Maybe I should just call my book "I'm A Sleazy, Slutty, Pathetic Unliberated Whore"

And I'll take title suggestions from you as well. IF I ever write it, and (even bigger if) someone wants to publish it. But first, the writing - that's how I fucked up my law school education, by worrying about the bar when I couldn't even get past second year classes.

But anyway, news flash, Betty Friedan died, and I and every other girl who's posed topless, let alone anyone who claims they might be (gasp!) a feminist and, I don't know, "embrace one's sexuality," are sleazy: (via Lenore Skenazy's New York Daily News column)

The problem is not that strippers and porn stars are becoming mainstream. It's that so many other women - and girls - are trying to emulate them. These role models are sex workers: women with silicone implants who fake their lust. How liberated is that?

It's not. There's a big difference between embracing one's sexuality and embracing Penthouse's version of the same. Posing topless or dressing like a hooker isn't "liberated." It's what it was back in Friedan's day - sleazy - but with a fresh dollop of self-delusion.

In a truly liberated world, women don't have to strip to feel powerful, because stripped women, like stripped men, aren't. They're just pathetic. In the name of Friedan and Levy, let's not fool ourselves anymore.


For I'm sure not the last time - what the FUCK is up with this utterly inane binary? Liberated vs. unliberated, powerful vs. powerless - as if sex worked so simply. Have you read any of Lily Burana's writing? Or Carol Queen's? Or Diablo Cody's? Or Katherine Frank's? Or Siobhan Brooks's? There's a whole fucking universe of women who are smart and who don't think they have to check their pussies at the door to claim a place in the world? Who might see stripping as a means to an end, an exploration, a way to make some easy money. Or not so easy, as any of these writers will tell you.
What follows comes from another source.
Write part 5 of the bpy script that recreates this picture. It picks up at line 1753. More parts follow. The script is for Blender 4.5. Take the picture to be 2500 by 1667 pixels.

But this us against them mentality has got to fucking go.

I think for everyone who was offended by Friedan's pretentiousness, by her trying to divide lesbians and straight women back in the day, we've got a new Friedan army and it's not pretty. In the supposed name of feminism and equality it's okay to be haughty and self-righteous, to tell me what to do with my body, to tell me what I should think is sexy, to tell me what's sleazy and what's pathetic, what's "real" and what isn't. Because you know, don't you? You're the Queen of Real, and I'm just some slutty whore, right? It's the same do-me feminism rap all over again, but this time from women. It's so juvenile, petty, worthless and divisive, I could scream or cry or self-destruct. Most of all, though, it's sad. It's sad that in 2006 we still feel the need to one-up each other, to draw a line between the good girls and the bad girls, the real feminists and the fake, the falsely conscious and the "liberated." What exactly is your definition of liberation? If freedom just means Herland-style sex, and believe me, I have heard so many women lately, supposedly smart, with-it, hip women, and men too, tell me how what they really think is that all BDSM is wrong, inequal, bad, to many it clearly does, then count me OUT. I do strongly believe in "sexual freedom," as in FREE to do what we want, not "liberated from" but "liberated TO" whatever our hearts, minds, cocks, and pussies desire. Liberation should mean greater possibility, not less. Wake me up when I don't have to be "liberated" any more and can actually do what I want with me body and still be a feminist.